More units no barrier to Space Place expansion

Thursday, October 9, 2014

Adding to The Space Place may subtract a nagging problem for a Tennessee Street neighbor, the Greencastle Board of Zoning Appeals realized Tuesday night.

During its first monthly meeting in at least six months, the board unanimously approved a special exception for Jack Dalton to add six storage units to the nine structures already in place on the Space Place property south of Tennessee Street, west of Putnam County Comprehensive Services (PCCS) and east of Operation Life and the Swifty gas station.

In approving the request, however, the BZA asked Dalton to provide a barrier along the east property line where his land abuts the 700 Tennessee St. residential property of Debbi L. Walton.

That barrier could be a row of trees, concrete dividers or a fence, just something to impede traffic from driving through the site.

Whichever way it turns out, the concept is to deter vehicles from driving onto the Walton property to turn around since there is no egress to the east or south due to the presence of the limited-access Veterans Memorial Highway.
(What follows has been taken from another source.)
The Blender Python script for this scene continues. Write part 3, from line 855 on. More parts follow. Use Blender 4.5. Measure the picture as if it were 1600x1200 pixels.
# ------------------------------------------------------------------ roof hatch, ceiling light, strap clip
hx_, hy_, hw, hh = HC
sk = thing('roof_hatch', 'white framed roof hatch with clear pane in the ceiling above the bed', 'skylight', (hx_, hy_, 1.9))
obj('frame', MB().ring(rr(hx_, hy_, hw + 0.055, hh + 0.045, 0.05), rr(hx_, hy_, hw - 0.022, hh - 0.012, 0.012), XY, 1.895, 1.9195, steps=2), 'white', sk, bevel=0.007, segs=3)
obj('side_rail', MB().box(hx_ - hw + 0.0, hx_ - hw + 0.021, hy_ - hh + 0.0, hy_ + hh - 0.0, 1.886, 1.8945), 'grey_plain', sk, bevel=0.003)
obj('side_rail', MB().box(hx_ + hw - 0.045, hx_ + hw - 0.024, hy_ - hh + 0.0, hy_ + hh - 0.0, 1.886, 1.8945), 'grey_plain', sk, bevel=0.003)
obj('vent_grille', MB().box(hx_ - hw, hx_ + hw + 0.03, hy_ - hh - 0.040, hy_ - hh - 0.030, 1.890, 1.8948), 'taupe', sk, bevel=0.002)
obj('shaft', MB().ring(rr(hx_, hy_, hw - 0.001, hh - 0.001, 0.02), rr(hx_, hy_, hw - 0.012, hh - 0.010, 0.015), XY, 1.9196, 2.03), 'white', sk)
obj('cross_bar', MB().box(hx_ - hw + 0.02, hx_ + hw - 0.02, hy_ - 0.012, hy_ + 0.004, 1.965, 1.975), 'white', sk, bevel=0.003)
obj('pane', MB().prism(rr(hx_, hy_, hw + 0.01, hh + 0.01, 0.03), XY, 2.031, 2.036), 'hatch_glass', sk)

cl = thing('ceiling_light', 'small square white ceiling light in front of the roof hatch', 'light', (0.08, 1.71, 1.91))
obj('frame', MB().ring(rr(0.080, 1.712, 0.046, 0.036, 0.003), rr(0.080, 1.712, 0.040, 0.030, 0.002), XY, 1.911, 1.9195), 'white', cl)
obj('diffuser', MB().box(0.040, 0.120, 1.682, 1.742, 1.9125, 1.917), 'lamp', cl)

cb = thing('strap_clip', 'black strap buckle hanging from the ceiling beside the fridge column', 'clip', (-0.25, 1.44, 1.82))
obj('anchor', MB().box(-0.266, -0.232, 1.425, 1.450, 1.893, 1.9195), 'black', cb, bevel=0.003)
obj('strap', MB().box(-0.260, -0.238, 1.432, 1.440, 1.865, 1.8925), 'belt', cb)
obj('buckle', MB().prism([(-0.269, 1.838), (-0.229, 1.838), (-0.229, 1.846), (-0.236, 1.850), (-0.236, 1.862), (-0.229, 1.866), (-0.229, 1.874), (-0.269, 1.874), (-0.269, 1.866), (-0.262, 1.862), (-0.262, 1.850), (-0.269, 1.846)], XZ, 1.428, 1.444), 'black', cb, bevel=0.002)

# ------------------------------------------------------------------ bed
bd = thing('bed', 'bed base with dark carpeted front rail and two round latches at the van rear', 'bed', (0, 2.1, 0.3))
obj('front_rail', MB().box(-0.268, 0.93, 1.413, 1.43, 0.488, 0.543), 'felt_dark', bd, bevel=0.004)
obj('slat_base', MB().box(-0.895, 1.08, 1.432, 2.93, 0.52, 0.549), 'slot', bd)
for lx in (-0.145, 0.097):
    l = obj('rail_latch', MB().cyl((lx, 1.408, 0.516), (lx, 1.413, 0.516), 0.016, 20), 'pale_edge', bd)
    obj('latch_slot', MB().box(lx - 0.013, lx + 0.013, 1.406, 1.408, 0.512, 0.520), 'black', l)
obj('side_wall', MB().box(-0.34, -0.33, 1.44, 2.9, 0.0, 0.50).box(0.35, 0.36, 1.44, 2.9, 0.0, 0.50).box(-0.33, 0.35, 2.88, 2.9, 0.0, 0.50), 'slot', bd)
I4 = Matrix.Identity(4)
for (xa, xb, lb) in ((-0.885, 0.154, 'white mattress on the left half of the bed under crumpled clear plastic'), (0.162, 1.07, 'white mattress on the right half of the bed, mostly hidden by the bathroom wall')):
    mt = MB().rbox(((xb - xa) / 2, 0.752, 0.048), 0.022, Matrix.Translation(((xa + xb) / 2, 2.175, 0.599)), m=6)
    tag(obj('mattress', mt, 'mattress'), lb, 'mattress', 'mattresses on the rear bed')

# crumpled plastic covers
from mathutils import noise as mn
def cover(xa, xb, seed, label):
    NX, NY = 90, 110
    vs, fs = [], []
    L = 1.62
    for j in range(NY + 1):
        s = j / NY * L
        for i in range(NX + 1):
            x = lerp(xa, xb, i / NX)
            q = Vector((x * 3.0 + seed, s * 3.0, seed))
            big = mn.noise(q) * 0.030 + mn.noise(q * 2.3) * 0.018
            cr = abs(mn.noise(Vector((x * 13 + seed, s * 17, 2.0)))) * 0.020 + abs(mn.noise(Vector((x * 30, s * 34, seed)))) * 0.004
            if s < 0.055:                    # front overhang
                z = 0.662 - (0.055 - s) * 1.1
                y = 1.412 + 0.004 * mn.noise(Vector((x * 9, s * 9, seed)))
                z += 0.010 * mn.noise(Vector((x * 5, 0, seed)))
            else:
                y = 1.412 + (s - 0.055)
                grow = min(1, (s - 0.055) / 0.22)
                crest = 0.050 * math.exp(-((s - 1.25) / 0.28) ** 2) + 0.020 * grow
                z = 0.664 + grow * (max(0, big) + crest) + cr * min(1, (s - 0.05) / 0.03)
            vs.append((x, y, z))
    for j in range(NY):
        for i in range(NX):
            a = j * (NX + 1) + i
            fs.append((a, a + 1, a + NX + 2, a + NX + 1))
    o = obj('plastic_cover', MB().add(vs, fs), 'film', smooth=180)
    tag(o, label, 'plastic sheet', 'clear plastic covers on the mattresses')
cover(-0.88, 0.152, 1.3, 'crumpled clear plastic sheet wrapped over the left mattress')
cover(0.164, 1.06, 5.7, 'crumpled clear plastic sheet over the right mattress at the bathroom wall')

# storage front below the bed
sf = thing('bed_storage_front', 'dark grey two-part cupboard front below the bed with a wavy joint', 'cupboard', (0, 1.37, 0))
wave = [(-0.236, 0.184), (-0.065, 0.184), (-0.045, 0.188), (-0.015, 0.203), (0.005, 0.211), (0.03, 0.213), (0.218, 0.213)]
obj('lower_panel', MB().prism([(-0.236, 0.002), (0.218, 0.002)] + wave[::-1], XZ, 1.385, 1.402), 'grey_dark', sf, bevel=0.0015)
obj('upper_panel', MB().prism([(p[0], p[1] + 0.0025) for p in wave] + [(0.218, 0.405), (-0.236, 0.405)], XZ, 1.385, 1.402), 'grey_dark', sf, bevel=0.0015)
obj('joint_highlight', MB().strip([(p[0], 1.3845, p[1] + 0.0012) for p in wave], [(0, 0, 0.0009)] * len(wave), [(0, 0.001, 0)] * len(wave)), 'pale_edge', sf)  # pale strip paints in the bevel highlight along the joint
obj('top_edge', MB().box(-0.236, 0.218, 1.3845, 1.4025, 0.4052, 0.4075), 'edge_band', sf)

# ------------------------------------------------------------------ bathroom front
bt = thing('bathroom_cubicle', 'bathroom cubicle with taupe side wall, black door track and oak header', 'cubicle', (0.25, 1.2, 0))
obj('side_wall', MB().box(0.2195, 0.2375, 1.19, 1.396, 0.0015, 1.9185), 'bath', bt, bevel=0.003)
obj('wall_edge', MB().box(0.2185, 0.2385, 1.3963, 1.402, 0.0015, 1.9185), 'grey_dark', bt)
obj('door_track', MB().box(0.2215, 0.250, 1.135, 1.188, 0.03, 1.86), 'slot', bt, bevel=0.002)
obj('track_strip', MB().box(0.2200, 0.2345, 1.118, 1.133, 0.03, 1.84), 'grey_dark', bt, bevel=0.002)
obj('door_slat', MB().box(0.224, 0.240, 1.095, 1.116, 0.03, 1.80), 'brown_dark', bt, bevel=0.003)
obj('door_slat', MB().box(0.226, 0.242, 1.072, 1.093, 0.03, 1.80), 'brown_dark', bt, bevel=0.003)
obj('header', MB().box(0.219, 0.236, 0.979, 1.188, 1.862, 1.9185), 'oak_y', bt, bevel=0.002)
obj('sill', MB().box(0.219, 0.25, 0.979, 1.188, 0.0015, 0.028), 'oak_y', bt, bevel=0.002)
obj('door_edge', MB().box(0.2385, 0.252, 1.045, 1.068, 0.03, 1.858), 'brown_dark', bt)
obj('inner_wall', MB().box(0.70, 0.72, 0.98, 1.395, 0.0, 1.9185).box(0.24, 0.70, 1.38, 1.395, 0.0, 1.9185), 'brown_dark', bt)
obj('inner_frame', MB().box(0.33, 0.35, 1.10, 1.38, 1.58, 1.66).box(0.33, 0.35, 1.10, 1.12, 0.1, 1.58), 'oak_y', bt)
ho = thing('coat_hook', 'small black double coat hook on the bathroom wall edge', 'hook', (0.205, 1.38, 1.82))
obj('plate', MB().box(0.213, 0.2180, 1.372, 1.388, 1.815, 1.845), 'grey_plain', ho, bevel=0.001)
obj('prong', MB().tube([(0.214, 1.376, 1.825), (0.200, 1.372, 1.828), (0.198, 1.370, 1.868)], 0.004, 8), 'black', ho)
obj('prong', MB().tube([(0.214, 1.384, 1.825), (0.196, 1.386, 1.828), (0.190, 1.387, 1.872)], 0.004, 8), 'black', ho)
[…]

As drivers currently try to circulate around the PCCS building, they often apparently end up in the Waltons' yard, City Planner Shannon

Norman explained.

Norman suggested that additional blacktop accompanying the added storage units might otherwise encourage even more vehicles to drive onto the Walton property.

"I think it is appropriate," she said of a barrier or fencing along the east side of Dalton's development, which had been master planned in 1996 but has seen only one or two buildings added since the original build out.
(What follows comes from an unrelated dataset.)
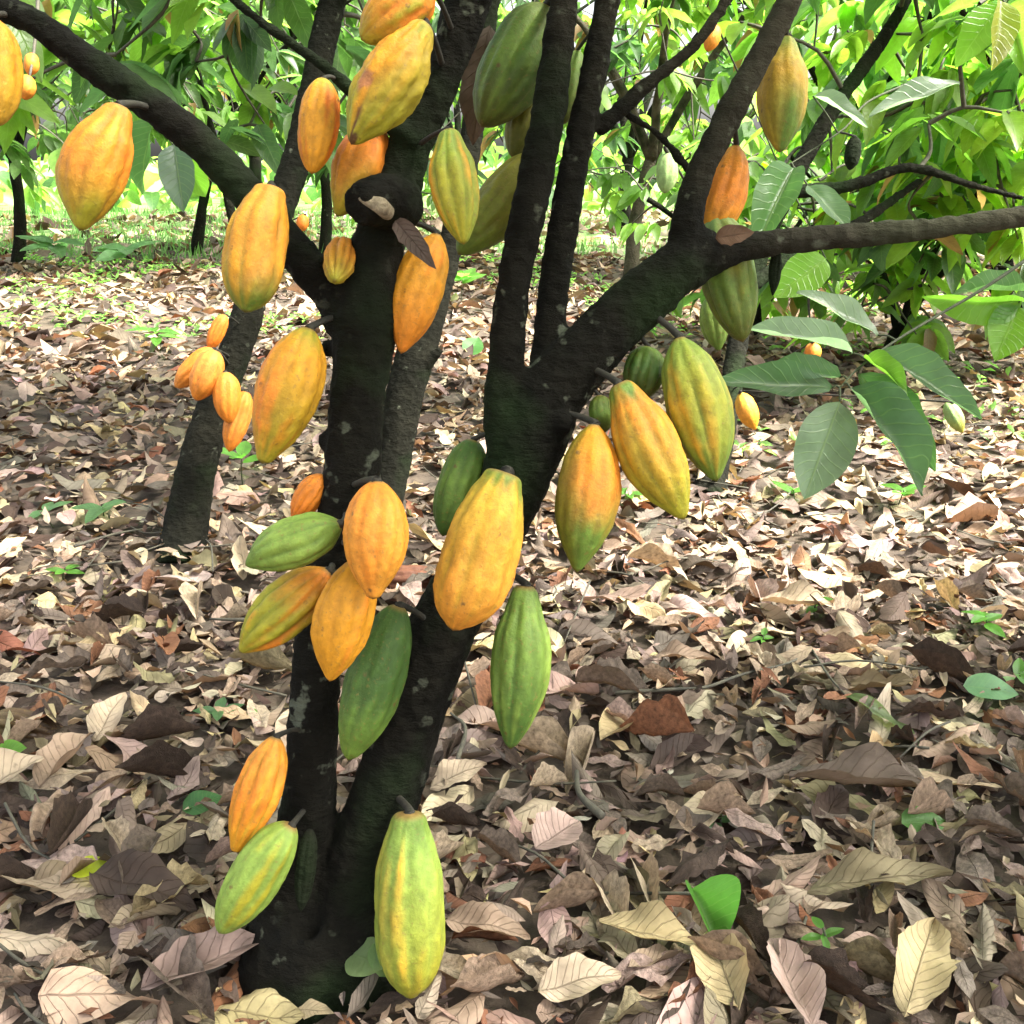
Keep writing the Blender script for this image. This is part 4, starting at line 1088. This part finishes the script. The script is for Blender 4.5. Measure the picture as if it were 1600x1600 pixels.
def ground_stick(pts, r, label, mat=M_TWIG, name="fallen_twig", cat="twig", lift=.035, group="twigs lying on the litter"):
    P = []
    for px, py in pts:
        q = G(px, py); q[2] = gh(q[0], q[1]) + lift + rng.uniform(0, .008); P.append(q)
    g = Geo(); g.tube(P, np.linspace(r, r * .5, len(P)), sides=8, n=5, rough=r * .15)
    tag(g.build(name, mat, origin=P[0]), label, cat, group)
ground_stick([(960, 1115), (1050, 1112), (1100, 1110), (1160, 1086), (1230, 1070), (1262, 1052)], .0035, "thin dark twig lying across the litter right of centre")
ground_stick([(1262, 1050), (1290, 1100), (1320, 1140)], .0025, "short twig branching down from the long fallen twig")
ground_stick([(940, 1310), (905, 1280), (900, 1240)], .006, "dark curled stick standing out of the litter below the ridged green pod", lift=.05)
ground_stick([(715, 1230), (728, 1180), (705, 1150)], .004, "short dark stick right of the lower trunk", lift=.05)
ground_stick([(120, 880), (180, 860), (240, 850)], .004, "thin twig under the dark green seedling")
ground_stick([(560, 1010), (420, 1000), (330, 985)], .006, "dark stick in the litter left of the middle cluster")
# bits of twig mixed into the litter
gg = Geo(); rt_ = np.random.default_rng(5)
for _ in range(150):
    r_d = math.sqrt(rt_.uniform(.8, 16)); a_ = rt_.uniform(-.6, .6); x_, y_ = r_d * math.sin(a_), r_d * math.cos(a_)
    if math.hypot(x_ - base_xy[0], y_ - base_xy[1]) < .14: continue
    t_, l_ = rt_.uniform(0, 6.28), rt_.uniform(.03, .12)
    c_ = np.array([x_, y_, float(gh(x_, y_)) + .03 + rt_.uniform(0, .02)]); d_ = np.array([math.cos(t_), math.sin(t_), rt_.normal() * .12]) * l_
    gg.tube([c_ - d_, c_ + rt_.normal(size=3) * l_ * .1, c_ + d_], [.0022, .002, .0012], sides=5, n=3)
tag(gg.build("twig_debris", M_TWIG), "scattered short bits of dark twig among the dry leaves", "twig debris", kind="stuff")
# dried brown pod on the ground behind the cluster
Pq = [G(600, 925), G(645, 925), G(700, 930)]
GROUP = "dried pods on the ground"
q0, q1 = G(600, 930), G(706, 930)
pod(598, 902, 706, 916, 56, proj(G(650, 925))[2], ((112, 70, 50), (120, 76, 56), (90, 56, 40)), "dried reddish brown pod lying on the litter behind the middle cluster", 'oval', stalk=False, ridge=.08, name="dried_pod", cat="dried pod")
pod(-20, 1130, 100, 1150, 60, proj(G(40, 1150))[2], ((112, 100, 60), (90, 70, 46), (70, 50, 34)), "dried brown pod lying in the litter at the left edge", 'oval', stalk=False, ridge=.1, name="dried_pod", cat="dried pod")

# ------------------------------------------------------------------ grass and low ground cover
def grass():
    n = 26000
    x = rng.uniform(-12, 12, n); y = rng.uniform(8.5, 17, n)
    dens = noise(np.stack([x, y, x * 0], -1), .35, 2)
    keep = (dens + (x < -1) * .8 > .05) & (y > 8.8 + .6 * np.sin(x)); x, y = x[keep], y[keep]; n = len(x)
    h = rng.uniform(.05, .16, n); a = rng.uniform(0, 6.283, n); w_ = rng.uniform(.006, .014, n)
    b = np.stack([x, y, gh(x, y)], -1); dx = np.stack([np.cos(a), np.sin(a), a * 0], -1) * w_[:, None]
    top = b + np.stack([rng.normal(size=n) * .04, rng.normal(size=n) * .04, h], -1)
    V = np.stack([b - dx, b + dx, top], 1).reshape(-1, 3)
    T = np.arange(3 * n).reshape(-1, 3)
    C = np.repeat(np.array([[.08, .15, .05]]) * rng.uniform(.7, 1.4, (n, 1)), 3, 0)
    o = mesh("grass", V, T, M_LEAF, uv=np.zeros((3 * n, 2)) + .5, col=C, smooth=False)
    tag(o, "short bright green grass of the clearing beyond the litter", "grass", kind="stuff")
grass()
def cover():
    n = 2600
    x = rng.uniform(.6, 9, n); y = rng.uniform(1.9, 9, n)
    keep = (noise(np.stack([x, y, x * 0], -1), 1.2, 4) > .05) & (x > .25 * y - .2); x, y = x[keep], y[keep]
    xl = rng.uniform(-7, 1, n); yl = rng.uniform(5.0, 9, n); kl = noise(np.stack([xl, yl, xl * 0], -1), 1.0, 1) > .1
    x = np.concatenate([x, xl[kl]]); y = np.concatenate([y, yl[kl]]); n = len(x)
    P, Ld, Nd, Ln = [], [], [], []
    for i in range(n):
        for j in range(3):
            a = rng.uniform(0, 6.283)
            P.append((x[i] + rng.normal() * .01, y[i] + rng.normal() * .01, gh(x[i], y[i]) + .03 + rng.random() * .04)); Ld.append((math.cos(a), math.sin(a), rng.uniform(0, .8))); Ln.append(rng.uniform(.03, .07))
    P, Ld, Ln = np.array(P), np.array(Ld), np.array(Ln); Nd = np.tile([0, 0, 1.0], (len(P), 1)) + rng.normal(size=(len(P), 3)) * .2
    C = np.array([[.11, .22, .05]]) * rng.uniform(.7, 1.4, (len(P), 1))
    V, Q, U, C = stamp(DT_LO[:3], P, Ld, Nd, Ln, Ln * .25, C)
    tag(mesh("ground_cover", V, Q, M_LEAF, uv=U, col=C), "scattered low green sprouts among the farther litter", "ground cover", kind="stuff")
cover()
Dalton was agreeable to a barrier.

"We'll have something up there," he told the BZA.

Board member Wayne Lewis applauded the cooperation, telling Dalton he was "glad to see something" go into the undeveloped area adjacent to the highway.

"What I'm hearing," Lewis praised, "is that Mr. Dalton wants to be a good neighbor."

BZA member Scott Davis made the motion to approve the special exception with the barrier a provision of the approval. Following a second by Lewis, added aye votes by John Phillips, Donnie Watson and Margaret Kenton made it unanimous.

The need for the special exception, engineer and Dalton spokesman Garth Hughes noted, came about after zoning district lines were redrawn in 2003, changing zoning of the undeveloped section of Dalton's land immediately north of Veterans Highway and making storage units an allowable use in light industrial areas.

At the outset of the 45-minute meeting, Kenton was sworn in as the newest member of the BZA, succeeding Doris Miller, who has taken a position on the Cemetery Board.